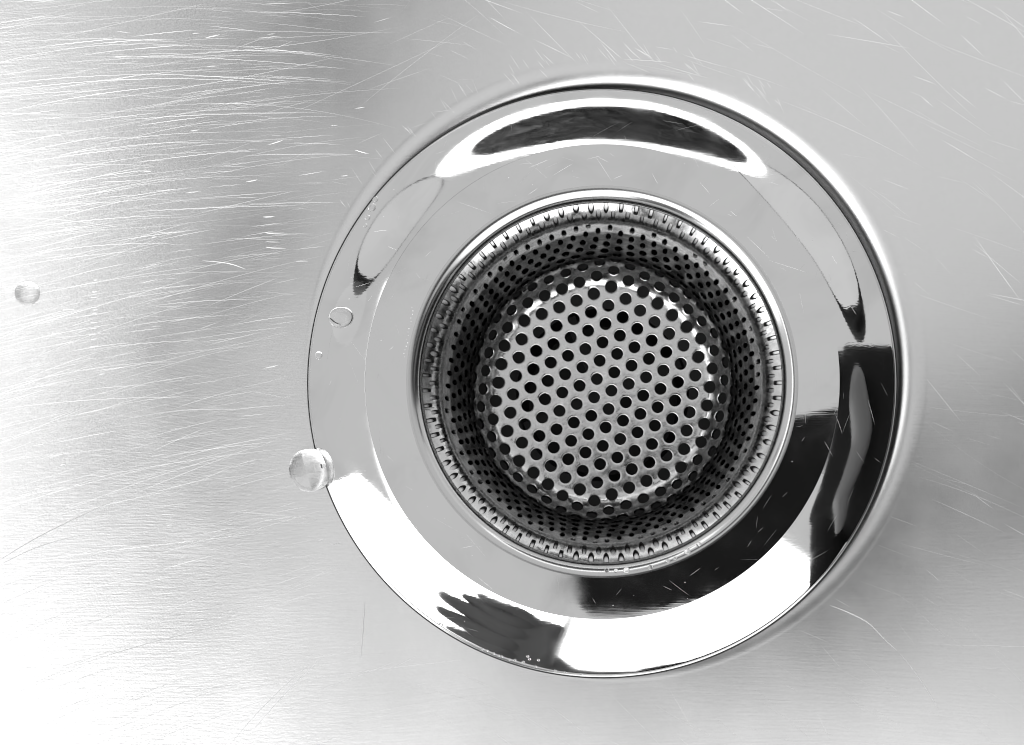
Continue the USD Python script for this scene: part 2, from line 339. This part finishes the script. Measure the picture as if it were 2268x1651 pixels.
# ------------------------------------------------------------------ scratches on the sink
def strip(path, w, h, z):
    """a hairline burr: a low ridge of triangular section along a path of points on the sink"""
    p = np.asarray(path); t = np.gradient(p, axis=0); t /= np.linalg.norm(t, axis=1, keepdims=True) + 1e-12
    nrm = np.column_stack([-t[:, 1], t[:, 0]]); n = len(p)
    taper = np.sin(np.pi * np.clip(np.linspace(0.02, 0.98, n), 0, 1)) ** 0.5
    L = p + nrm * (w / 2 * taper)[:, None]; Rr = p - nrm * (w / 2 * taper)[:, None]
    v = np.vstack([np.column_stack([L, z(L[:, 0], L[:, 1]) - 0.004 * MM]), np.column_stack([p, z(p[:, 0], p[:, 1]) + h * taper]), np.column_stack([Rr, z(Rr[:, 0], Rr[:, 1]) - 0.004 * MM])])
    i = np.arange(n - 1)
    q = np.vstack([np.column_stack([i, n + i, n + i + 1, i + 1]), np.column_stack([n + i, 2 * n + i, 2 * n + i + 1, n + i + 1])])
    return v, np.vstack([q[:, [0, 1, 2]], q[:, [0, 2, 3]]])[:, ::-1]
def scratch_mesh(specs):
    V, F, off = [], [], 0
    for path, w, h in specs:
        if np.hypot(path[:, 0], path[:, 1]).min() < 57.5 * MM: continue
        v, f = strip(path, w, h, sink_z); V.append(v); F.append(f + off); off += len(v)
    return trimesh.Trimesh(np.vstack(V), np.vstack(F), process=False)
def arc_path(c, length, ang, curv, n=None):
    n = n or max(4, int(length / (2.2 * MM)))
    u = np.linspace(-0.5, 0.5, n) * length
    a = ang + curv * u
    st = np.column_stack([np.cos(a), np.sin(a)]) * (length / (n - 1))
    p = np.cumsum(st, 0); return p - p[n // 2] + c
specs = []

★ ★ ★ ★

#### STATED PROBLEM
Retype the whole listing, keeping every line identical and omitting all pictures.

#### OUTPUT FOR THIS TASK
Continue the USD Python script for this scene: part 2, from line 339. This part finishes the script. Measure the picture as if it were 2268x1651 pixels.
# ------------------------------------------------------------------ scratches on the sink
def strip(path, w, h, z):
    """a hairline burr: a low ridge of triangular section along a path of points on the sink"""
    p = np.asarray(path); t = np.gradient(p, axis=0); t /= np.linalg.norm(t, axis=1, keepdims=True) + 1e-12
    nrm = np.column_stack([-t[:, 1], t[:, 0]]); n = len(p)
    taper = np.sin(np.pi * np.clip(np.linspace(0.02, 0.98, n), 0, 1)) ** 0.5
    L = p + nrm * (w / 2 * taper)[:, None]; Rr = p - nrm * (w / 2 * taper)[:, None]
    v = np.vstack([np.column_stack([L, z(L[:, 0], L[:, 1]) - 0.004 * MM]), np.column_stack([p, z(p[:, 0], p[:, 1]) + h * taper]), np.column_stack([Rr, z(Rr[:, 0], Rr[:, 1]) - 0.004 * MM])])
    i = np.arange(n - 1)
    q = np.vstack([np.column_stack([i, n + i, n + i + 1, i + 1]), np.column_stack([n + i, 2 * n + i, 2 * n + i + 1, n + i + 1])])
    return v, np.vstack([q[:, [0, 1, 2]], q[:, [0, 2, 3]]])[:, ::-1]
def scratch_mesh(specs):
    V, F, off = [], [], 0
    for path, w, h in specs:
        if np.hypot(path[:, 0], path[:, 1]).min() < 57.5 * MM: continue
        v, f = strip(path, w, h, sink_z); V.append(v); F.append(f + off); off += len(v)
    return trimesh.Trimesh(np.vstack(V), np.vstack(F), process=False)
def arc_path(c, length, ang, curv, n=None):
    n = n or max(4, int(length / (2.2 * MM)))
    u = np.linspace(-0.5, 0.5, n) * length
    a = ang + curv * u
    st = np.column_stack([np.cos(a), np.sin(a)]) * (length / (n - 1))
    p = np.cumsum(st, 0); return p - p[n // 2] + c
specs = []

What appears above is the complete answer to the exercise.